The studio agreed, but never helped catapult Horne’s career to peak strata like her White contemporaries Heddy Lamarr and Jean Parker. While she was never cast as a maid, tribal woman or any other stock “Black” character, her roles became a revolving assortment of brief song-spots that were cut in Southern theaters.

Her first three films — Swing Fever, Cabin In The Sky and Stormy Weather — marked the pinnacle of her relationship with MGM.

In a press release, Horne likened herself to a “butterfly pinned to a column, singing away in movieland.” But while her film career appeared paralyzed, she had become a headlining theater performer and an avant-garde sex symbol whose beauty saw no racial limitations.

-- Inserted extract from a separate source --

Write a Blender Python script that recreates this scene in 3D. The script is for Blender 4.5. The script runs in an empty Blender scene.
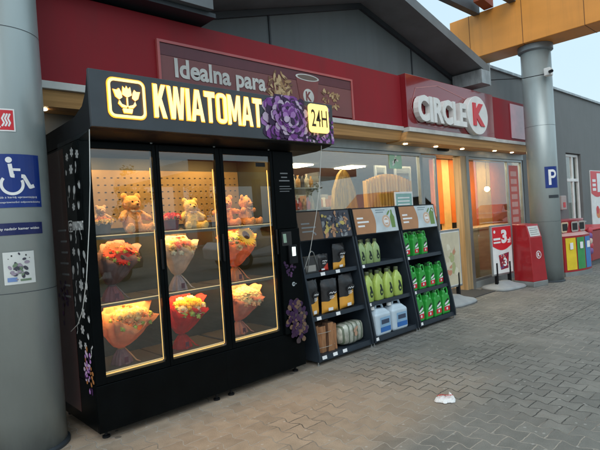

“Ms. Horne paved the way for Black entertainers in so many ways. During a time when being Black held one back from being successful in mainstream media, Lena Horne literally kicked down doors with her amazing talents and stunning beauty,” said musician and producer Curtis Hudson, who penned Madonna’s 1983 breakout song “Holiday.” “Without Lena Horne, there would be no Beyoncé or Rihanna. My father was in World War II and he told us that Lena Horne’s music and her pinup pictures made them so proud, they were able to go on and fight the many battles they fought.”

Horne’s political views and headstrong nature were most apparent during her performances for the country’s military men. An active participant in the Civil Rights Movement since the 1940s, Horne refused to entertain segregated audiences or perform before groups where German prisoners of war (POWs) were seated in front of Black soldiers.

President Barack Obama called Horne one of America’s “most cherished entertainers” in a statement and lauded her refusal to appear before crowds divided by race.

However, her support of organizations like the Hollywood Independent Citizens Committee and the Council on African Affairs created rifts in Hollywood and Horne was added to a “blacklist” of suspected Communists in 1947.

For more than a decade, Horne poured her efforts into causes that promoted peace and social justice. In 1958, she was inducted into Delta Sigma Theta Sorority as an honorary member and in the ‘60s, when race riots and overt bigotry climaxed, she participated in the March on Washington.

Congresswoman Eleanor Holmes Norton remembered the Tony Award-winning star for her pioneering role in media and civil rights.

“As a child growing up in segregated D.C., when blacks routinely saw insulting images of themselves from Hollywood, many, like me, learned from Lena Horne’s open resistance, and she taught us that talent and hard work could transcend racism and hatred in our country,” said Holmes Norton in a statement. “She was such a universally loved singer and actor that she performed well past the prime of most great talents. However, she never exhausted her unflagging determination to fight for equal rights for all people.”

Horne resumed performing in the early ‘80s and appeared in The Wiz, which featured Michael Jackson, and a one-woman Broadway production, Lena Horne: The Lady and Her Music.

On stage, the songstress explored the duality of being America’s first Black sex symbol while others of her race fought and died for justice. With humor and a hint of bitterness, she also divulged the ironies of being both too Black and not Black enough for Hollywood and the ramifications of being Lena Horne — both bold and beautiful.